Copy exactly, and only, the lines below from the first through the one containing "ob = empty('outbuilding', root, 'low", both included; pictures are omitted.

= = =

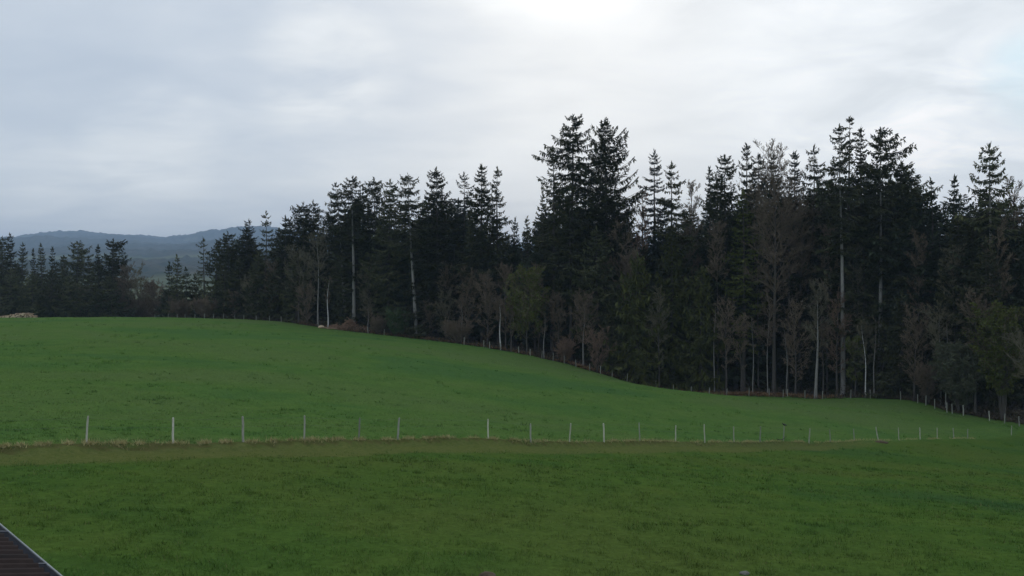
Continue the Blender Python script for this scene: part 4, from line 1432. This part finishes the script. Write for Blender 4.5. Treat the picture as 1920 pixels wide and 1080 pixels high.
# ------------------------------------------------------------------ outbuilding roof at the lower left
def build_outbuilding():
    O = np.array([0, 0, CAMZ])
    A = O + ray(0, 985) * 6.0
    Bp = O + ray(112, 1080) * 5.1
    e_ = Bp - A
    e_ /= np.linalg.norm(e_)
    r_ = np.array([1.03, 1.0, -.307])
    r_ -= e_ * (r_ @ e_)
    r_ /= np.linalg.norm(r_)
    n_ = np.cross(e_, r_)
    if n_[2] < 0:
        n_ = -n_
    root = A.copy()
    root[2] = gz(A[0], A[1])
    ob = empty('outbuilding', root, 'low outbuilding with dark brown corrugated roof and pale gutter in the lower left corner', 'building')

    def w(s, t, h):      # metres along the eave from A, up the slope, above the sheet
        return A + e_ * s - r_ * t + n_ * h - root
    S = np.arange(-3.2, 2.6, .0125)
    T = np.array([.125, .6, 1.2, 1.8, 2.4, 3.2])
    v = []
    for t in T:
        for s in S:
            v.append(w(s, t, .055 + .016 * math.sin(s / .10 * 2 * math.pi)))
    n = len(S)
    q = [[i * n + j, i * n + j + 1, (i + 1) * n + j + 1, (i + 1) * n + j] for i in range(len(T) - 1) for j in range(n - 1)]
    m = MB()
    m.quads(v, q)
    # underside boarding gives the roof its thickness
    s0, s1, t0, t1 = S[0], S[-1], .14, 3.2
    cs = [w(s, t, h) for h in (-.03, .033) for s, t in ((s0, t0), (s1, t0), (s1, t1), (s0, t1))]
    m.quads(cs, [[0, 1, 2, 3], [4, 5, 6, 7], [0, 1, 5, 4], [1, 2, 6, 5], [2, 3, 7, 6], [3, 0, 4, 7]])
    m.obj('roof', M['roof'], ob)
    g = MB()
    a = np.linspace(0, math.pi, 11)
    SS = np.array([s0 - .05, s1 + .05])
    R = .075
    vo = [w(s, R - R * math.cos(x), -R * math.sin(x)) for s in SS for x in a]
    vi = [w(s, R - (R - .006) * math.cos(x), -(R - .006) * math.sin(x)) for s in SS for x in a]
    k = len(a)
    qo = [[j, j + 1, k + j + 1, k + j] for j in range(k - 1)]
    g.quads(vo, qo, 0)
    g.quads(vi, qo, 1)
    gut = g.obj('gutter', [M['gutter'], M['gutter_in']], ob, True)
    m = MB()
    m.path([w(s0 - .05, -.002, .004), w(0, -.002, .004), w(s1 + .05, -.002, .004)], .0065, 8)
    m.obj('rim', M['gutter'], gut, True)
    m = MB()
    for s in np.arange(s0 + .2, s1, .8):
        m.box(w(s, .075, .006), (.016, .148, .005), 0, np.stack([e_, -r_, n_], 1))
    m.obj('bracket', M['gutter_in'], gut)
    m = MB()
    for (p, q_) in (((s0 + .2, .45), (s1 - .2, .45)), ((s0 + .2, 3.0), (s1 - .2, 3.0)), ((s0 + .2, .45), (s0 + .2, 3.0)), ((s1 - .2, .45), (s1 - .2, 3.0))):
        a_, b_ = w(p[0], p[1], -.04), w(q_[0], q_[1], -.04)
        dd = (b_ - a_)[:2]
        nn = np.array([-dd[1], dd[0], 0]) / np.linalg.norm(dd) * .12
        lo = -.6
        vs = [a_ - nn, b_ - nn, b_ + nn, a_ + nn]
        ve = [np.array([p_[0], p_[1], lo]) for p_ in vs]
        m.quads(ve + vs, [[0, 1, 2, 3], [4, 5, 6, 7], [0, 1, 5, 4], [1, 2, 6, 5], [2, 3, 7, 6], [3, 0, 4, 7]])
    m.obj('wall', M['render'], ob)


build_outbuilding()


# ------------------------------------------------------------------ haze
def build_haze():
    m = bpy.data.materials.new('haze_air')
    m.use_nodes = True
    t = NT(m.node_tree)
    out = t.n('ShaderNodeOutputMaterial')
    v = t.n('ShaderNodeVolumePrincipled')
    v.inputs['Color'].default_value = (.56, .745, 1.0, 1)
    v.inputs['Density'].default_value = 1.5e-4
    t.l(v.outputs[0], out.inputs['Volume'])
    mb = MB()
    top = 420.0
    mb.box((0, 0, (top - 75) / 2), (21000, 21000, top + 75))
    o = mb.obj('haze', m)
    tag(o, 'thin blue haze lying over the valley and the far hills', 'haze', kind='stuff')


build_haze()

= = =

## Exercise answer
Continue the Blender Python script for this scene: part 4, from line 1432. This part finishes the script. Write for Blender 4.5. Treat the picture as 1920 pixels wide and 1080 pixels high.
# ------------------------------------------------------------------ outbuilding roof at the lower left
def build_outbuilding():
    O = np.array([0, 0, CAMZ])
    A = O + ray(0, 985) * 6.0
    Bp = O + ray(112, 1080) * 5.1
    e_ = Bp - A
    e_ /= np.linalg.norm(e_)
    r_ = np.array([1.03, 1.0, -.307])
    r_ -= e_ * (r_ @ e_)
    r_ /= np.linalg.norm(r_)
    n_ = np.cross(e_, r_)
    if n_[2] < 0:
        n_ = -n_
    root = A.copy()
    root[2] = gz(A[0], A[1])
    ob = empty('outbuilding', root, 'low outbuilding with dark brown corrugated roof and pale gutter in the lower left corner', 'building')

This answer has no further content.